Podpalacz z Ornety ujęty przez policjantów
fot. KPP w Lidzbarku Warmińskim
Orneccy policjanci zatrzymali 28-letniego mężczyznę podejrzanego o podpalenie budynku mieszkalnego. Sąd Rejonowy w Lidzbarku Warmińskim zdecydował o jego tymczasowym aresztowaniu na dwa miesiące. Mężczyzna będzie odpowiadał w warunkach recydywy.
Policjanci z Komisariatu Policji w Ornecie w piątkową noc (19 maja 2018 r.) otrzymali zgłoszenie o palącym się budynku mieszkalnym przy ul. Żelaznej w Ornecie. Na szczęście w pożarze, który bardzo szybko opanowali strażacy, nikt nie ucierpiał. Z budynku, jeszcze przed rozprzestrzenieniem się ognia ewakuował się sam właściciel mieszkania. Spaleniu uległ dach i poddasze budynku. Poszkodowany wycenił wartość poniesionych strat na kwotę 100 tys. zł.
Orneccy policjanci szybko wytypowali potencjalnego sprawcę podpalenia, 28-letniego mieszkańca miasta. Jeszcze w trakcie wykonywania czynności na miejscu zdarzenia mundurowi zauważyli mężczyznę, który nagrywał telefonem palący się budynek.
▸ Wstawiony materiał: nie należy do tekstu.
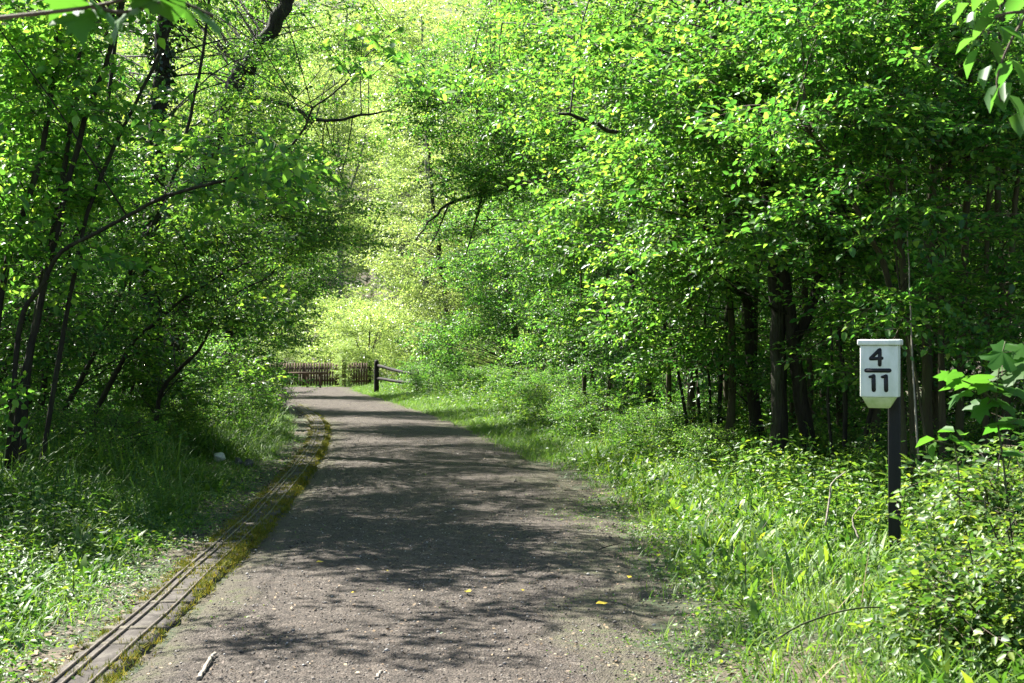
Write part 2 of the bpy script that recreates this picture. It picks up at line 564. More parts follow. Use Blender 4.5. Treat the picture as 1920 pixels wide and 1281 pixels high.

Znany funkcjonariuszom z widzenia 28-latek miał pokrytą twarz sadzą, a jego ubranie przesiąknięte było spalenizną. Policjanci zatrzymali 28-latka w policyjnej celi. W chwili zatrzymania mężczyzna miał ponad 2 promile alkoholu w organizmie.
Mieszkaniec Ornety przyznał się do podpalenia budynku. Został przesłuchany i usłyszał zarzut uszkodzenia mienia. Za to przestępstwo kodeks karny przewiduje karę od 3 miesięcy do nawet 5 lat pozbawienia wolności. Ale w przypadku tego mężczyzny, kara może być wyższa, będzie on odpowiadał w warunkach recydywy. Jak się okazało 28-latek odbywał już karę pozbawienia wolności za podobne przestępstwo.
fot. KPP w Lidzbarku Warmińskim
W dniu 21 maja 2018 r. Sąd Rejonowy w Lidzbarku Warmińskim przychylił się do wniosku policjantów i prokuratury i zadecydował o tymczasowym aresztowaniu 28-latka na dwa miesiące.